I’ve been very invigorated by the activist groups I’ve been a part of. Most directly, I’m involved with an art affinity group of Extinction Rebellion in PDX and am also working up to being a full-fledged member of my nearby Neighborhood Emergency Team. It’s a work in progress, but I feel like I’m beginning to make an impact, and I am certainly inspired by the people I find myself in company with.

I did make it out to the Th!rd Act Day of Action. The art affinity group I support made signs for the action, and we showed up at 11:30 on March 21st to protest the way Wells Fargo and other banks fund fossil fuel companies. We were one of 102 actions that took place that day. For a group that formed less than a year ago, it was an impressive amount of organization. Here’s my favorite article written about the action.

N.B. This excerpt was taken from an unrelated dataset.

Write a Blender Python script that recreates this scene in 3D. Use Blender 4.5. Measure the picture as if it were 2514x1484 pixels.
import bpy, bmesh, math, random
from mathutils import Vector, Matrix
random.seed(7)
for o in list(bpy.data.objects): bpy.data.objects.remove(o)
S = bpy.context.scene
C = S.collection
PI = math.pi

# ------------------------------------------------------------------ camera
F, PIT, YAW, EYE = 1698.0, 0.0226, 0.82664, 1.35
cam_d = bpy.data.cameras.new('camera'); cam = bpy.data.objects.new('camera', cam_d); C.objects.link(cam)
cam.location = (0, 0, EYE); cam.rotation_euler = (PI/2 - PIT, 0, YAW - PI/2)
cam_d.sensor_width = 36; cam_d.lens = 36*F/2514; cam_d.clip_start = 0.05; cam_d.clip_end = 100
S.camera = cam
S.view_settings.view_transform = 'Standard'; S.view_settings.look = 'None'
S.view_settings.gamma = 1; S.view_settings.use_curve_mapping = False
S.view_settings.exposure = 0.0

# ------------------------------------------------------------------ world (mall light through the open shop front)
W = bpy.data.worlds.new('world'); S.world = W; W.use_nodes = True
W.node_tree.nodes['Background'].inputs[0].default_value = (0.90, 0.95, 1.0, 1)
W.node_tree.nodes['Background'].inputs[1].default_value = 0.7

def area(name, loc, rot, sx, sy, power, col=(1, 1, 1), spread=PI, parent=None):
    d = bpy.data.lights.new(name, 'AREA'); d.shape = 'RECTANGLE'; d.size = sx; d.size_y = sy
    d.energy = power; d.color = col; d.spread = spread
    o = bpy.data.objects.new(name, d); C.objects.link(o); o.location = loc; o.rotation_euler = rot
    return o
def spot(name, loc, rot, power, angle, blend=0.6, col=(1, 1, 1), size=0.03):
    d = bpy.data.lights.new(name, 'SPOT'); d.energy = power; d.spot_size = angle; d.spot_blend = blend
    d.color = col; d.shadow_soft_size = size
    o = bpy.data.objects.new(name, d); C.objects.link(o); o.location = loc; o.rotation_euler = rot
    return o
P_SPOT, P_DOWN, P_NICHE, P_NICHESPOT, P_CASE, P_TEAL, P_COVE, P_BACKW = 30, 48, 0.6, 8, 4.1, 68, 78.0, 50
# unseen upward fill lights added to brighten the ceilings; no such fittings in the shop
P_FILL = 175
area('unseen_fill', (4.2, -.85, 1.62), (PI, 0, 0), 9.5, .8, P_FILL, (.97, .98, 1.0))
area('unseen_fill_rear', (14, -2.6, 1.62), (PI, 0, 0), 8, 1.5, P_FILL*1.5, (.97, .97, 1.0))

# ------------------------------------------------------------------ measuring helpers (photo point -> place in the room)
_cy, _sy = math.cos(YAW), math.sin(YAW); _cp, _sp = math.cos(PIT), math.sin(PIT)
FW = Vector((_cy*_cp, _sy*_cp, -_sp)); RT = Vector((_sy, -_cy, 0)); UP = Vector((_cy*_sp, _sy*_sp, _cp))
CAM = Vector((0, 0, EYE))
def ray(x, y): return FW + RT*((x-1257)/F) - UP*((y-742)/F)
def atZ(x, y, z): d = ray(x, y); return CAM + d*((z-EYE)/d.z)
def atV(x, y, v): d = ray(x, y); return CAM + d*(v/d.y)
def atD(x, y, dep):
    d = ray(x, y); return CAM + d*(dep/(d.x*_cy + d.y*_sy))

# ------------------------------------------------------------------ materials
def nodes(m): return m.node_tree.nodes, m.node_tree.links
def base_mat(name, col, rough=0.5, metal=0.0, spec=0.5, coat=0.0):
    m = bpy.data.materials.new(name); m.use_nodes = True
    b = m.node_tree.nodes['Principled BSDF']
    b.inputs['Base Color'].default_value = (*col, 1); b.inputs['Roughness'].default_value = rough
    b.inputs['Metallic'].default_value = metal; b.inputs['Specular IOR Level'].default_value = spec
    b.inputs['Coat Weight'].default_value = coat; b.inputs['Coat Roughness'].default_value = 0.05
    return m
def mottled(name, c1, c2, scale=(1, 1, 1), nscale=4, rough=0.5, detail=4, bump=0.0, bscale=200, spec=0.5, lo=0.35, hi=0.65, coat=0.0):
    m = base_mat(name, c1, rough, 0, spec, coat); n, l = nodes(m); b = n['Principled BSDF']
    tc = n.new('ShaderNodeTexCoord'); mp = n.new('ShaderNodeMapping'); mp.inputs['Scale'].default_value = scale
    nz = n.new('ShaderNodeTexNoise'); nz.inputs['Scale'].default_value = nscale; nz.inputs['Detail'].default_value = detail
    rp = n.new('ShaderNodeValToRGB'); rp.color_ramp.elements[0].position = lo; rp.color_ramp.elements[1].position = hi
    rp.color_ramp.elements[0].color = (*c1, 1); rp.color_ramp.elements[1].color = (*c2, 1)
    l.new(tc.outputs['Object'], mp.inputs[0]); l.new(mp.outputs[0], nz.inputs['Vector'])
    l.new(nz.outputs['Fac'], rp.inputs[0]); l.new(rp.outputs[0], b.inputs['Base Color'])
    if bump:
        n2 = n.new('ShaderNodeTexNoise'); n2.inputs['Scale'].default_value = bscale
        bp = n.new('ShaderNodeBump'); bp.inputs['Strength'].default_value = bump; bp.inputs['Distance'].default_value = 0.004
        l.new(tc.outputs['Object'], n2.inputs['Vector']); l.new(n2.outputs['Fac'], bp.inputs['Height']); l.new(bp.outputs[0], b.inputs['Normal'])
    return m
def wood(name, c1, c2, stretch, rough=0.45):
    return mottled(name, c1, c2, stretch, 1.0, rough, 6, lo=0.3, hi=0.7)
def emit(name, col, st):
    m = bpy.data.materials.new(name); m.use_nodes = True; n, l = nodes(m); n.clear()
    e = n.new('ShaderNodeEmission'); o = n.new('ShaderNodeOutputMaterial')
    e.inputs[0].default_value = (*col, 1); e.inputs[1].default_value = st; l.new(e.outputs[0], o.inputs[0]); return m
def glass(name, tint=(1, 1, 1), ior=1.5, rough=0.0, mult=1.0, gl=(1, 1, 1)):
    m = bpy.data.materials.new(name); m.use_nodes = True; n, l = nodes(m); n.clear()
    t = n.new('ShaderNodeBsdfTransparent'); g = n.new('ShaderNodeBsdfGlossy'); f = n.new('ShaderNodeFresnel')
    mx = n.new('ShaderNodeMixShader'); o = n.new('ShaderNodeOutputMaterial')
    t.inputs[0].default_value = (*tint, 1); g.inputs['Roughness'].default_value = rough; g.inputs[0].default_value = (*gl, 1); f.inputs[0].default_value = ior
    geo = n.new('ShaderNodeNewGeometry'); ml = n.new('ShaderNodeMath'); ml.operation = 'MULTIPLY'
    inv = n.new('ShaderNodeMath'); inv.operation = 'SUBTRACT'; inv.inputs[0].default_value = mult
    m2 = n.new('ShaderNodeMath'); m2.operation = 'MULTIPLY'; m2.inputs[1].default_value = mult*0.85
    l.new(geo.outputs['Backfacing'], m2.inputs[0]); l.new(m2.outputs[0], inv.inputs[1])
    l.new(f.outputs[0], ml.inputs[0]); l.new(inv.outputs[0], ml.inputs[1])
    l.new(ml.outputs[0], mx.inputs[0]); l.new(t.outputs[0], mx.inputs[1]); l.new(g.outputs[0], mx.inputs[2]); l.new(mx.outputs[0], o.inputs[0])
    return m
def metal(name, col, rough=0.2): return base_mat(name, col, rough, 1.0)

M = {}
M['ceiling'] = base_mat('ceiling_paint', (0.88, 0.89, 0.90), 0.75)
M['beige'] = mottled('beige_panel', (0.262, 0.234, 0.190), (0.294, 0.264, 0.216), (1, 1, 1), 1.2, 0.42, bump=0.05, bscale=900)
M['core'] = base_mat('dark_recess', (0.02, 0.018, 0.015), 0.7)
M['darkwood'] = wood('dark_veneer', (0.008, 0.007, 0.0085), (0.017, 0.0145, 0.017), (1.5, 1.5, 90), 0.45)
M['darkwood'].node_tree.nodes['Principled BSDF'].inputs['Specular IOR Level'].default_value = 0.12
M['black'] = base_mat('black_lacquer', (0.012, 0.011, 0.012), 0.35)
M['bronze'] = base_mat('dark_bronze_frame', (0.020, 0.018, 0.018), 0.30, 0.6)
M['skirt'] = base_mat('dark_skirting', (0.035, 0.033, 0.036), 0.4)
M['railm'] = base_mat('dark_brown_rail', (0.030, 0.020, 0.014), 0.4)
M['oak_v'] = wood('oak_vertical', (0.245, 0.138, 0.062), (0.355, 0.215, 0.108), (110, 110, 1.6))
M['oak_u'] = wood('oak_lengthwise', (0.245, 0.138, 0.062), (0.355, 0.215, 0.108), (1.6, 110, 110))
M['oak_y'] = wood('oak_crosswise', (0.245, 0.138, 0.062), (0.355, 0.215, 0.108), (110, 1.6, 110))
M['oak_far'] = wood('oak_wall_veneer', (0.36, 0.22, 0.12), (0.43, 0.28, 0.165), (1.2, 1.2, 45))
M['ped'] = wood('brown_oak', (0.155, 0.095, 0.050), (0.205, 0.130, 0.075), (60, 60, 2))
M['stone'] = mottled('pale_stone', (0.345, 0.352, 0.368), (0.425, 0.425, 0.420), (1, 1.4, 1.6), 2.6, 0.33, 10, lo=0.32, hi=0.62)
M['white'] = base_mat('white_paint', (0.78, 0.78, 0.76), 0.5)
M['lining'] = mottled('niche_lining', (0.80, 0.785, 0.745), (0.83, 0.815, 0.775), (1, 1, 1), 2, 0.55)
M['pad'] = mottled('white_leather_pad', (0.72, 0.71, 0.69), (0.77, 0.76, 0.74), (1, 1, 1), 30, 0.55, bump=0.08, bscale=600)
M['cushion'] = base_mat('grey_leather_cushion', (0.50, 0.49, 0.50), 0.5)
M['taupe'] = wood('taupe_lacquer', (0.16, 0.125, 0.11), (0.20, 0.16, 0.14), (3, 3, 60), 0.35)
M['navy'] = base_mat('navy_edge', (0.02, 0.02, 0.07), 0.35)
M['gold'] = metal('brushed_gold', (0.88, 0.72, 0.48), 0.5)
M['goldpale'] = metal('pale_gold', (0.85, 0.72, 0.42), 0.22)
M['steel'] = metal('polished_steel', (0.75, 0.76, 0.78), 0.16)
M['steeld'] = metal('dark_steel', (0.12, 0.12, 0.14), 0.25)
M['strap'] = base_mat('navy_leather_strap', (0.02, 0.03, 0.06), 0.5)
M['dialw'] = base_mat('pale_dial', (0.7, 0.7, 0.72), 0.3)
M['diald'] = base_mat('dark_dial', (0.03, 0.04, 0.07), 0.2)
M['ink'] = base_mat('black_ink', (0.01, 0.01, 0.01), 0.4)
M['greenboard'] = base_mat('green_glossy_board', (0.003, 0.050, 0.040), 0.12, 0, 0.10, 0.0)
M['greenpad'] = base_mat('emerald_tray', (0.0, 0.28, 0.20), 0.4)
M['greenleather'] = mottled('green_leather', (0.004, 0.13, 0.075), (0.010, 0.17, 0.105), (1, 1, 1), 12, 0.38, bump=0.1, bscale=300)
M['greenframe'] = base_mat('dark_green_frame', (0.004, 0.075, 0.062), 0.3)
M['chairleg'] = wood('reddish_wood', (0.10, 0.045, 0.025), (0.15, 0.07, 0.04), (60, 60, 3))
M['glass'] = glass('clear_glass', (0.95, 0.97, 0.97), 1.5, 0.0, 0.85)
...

I do, however, wish that the action would have lasted longer, as it was only about an hour before we packed it in. It seems like we can leverage all that human energy a little more effectively.

But, it was gorgeous, and we sang beautiful protest songs of truth and love. It was truly an inspiring moment, especially because it marked my mother-in-law’s first-ever protest!

Thank you for reading! I hope you enjoy the experiments for April!